Further, since banks that enter into arrangements with marketplace lending platforms often sell the loans that are originated through the relationship to the marketplace lending platform or other purchasers, there is typically one or more separate loan or receivables purchase and sale agreement(s). Loan purchasers will want to ensure that the arrangement is structured in a manner that addresses the Second Circuit’s decision in Madden v. Midland Funding, LLC, which held that a provision of the National Bank Act that permits national banks to charge interest at the rate permissible for the most favored lender in the state where the bank is located does not protect an assignee of a national bank that is neither a bank nor acting on behalf of one from state usury claims. If the interest rate on the loan exceeds the rate permitted by applicable state law, then a purchaser of a loan made to a borrower in a state where Madden is controlling may not be able to enforce its rights under the loan agreement or may even be required to disgorge amounts paid by the borrower.

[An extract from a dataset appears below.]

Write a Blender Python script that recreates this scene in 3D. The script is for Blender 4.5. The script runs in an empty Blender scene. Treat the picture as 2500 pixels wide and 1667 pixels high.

Some market participants have sought to address the Madden case by not purchasing loans made to borrowers in states that are part of the Second Circuit—Vermont, Connecticut and New York. Other market participants have sought to structure their loan purchase and sale arrangements in a manner that they believe will distinguish these arrangements from the facts in Madden. Madden involved a situation in which a national bank sold a loan in which it did not retain any interest, so some market participants prefer to purchase participation interests in loans in which the originating bank remains the named lender. Others have structured loan sale arrangements where the marketplace lending platform pays the originating bank trailing payments that depend upon the performance of the loan and that are intended to provide the bank with a continuing economic interest in the loan. These types of arrangements need to be carefully evaluated under all of the facts and circumstances before making any determination whether they adequately address the risks created by the Madden decision for loan purchasers. 

This summary is not meant to be an exhaustive description of all of the items that may need to be addressed in an agreement between a bank and a marketplace lending platform. These types of arrangements are complex, and each arrangement must be carefully structured and documented so that it functions in the manner intended for both parties.